Probably no figure sums up Joe Mantiply’s remarkable season than his strikeout to walk ratio. After walking the second batter he faced this season, Mantiply has now gone 130 hitters in a row without adding to the tally, while striking out 34 of them. That 34:1 K:BB is the second-best ratio (min 20 IP) for the first-half of the season in the history of... Well, the history of seasons being divided into halves by the All-Star break. The only superior one prior to this year came in 1991, when Dennis Eckersley had a K:BB of 38:1 in the first half. Indeed, there are only a handful of other players to have reached even twenty, most recently Kenley Jansen, who in 2017 struck out 57 players while walking only two before the break.
Since that solitary base on balls, Mantiply has come close to issuing further free passes. On 12 occasions he has gone to a three-ball count on hitters. But they have all ended in other ways: three hits (all singles) and nine outs, five of those by the strikeout. Perhaps the closest was on July 3 in Coors Field, where he fell 3-1 behind Ryan McMahon - that has only happened three times this year - before getting him to fly out. But here’s an oddity: Mantiply has been more effective after throwing ball one than strike one. In 45 PA after going 1-0, he has held opposing hitters to an OPS of .405; in 78 PA after getting ahead 0-1, the comparable figure is .615. [9 PA ended on the first pitch, with an OPS of .444 there]
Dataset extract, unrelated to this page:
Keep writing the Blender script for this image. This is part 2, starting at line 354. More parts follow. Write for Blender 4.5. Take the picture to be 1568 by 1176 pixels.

We’ll see how it goes the rest of the way. In 1991, Eckersley went (relatively) wild after the break, ending with a K:BB of 87:9, which wasn’t even the best of his career. If we set the line at 50 innings of work, the best K:BB ratio since the 1880’s still belong to Eckersley, who went 55:3 in 1989 (and then 73:4 the following year, the second-best mark in modern times). Liam Hendriks completes the podium, with a 113:7 ratio last year, remarkable as much for the K-rate, considering he only threw 71 innings. That does give Mantiply a bit of leeway, in that even if he was to walk the next batter he faced, his K:BB would still be 17, good enough for third in the past 140 years. It’ll certainly be something fun to follow for a bit.
Roster moves
The Arizona Diamondbacks made the following roster moves:
- Recalled OF Jake McCarthy (No. 30) from Triple-A Reno.
- Optioned OF Cooper Hummel to Reno following yesterday’s game.
Hummel has definitely struggled in his most recent promotion, having gone 4-for-28 with one walk and nine strikeouts. That dropped his season triple-slash down to .171/.282/.295 for a .576 OPS. As we noted a couple of days ago, the gap between that and his Triple-A OPS (much of it in Reno) is massive - now more than four hundred points... McCarthy has hit .333/.397/.485 since being sent down, so we’ll see how much his drop-off ends up being.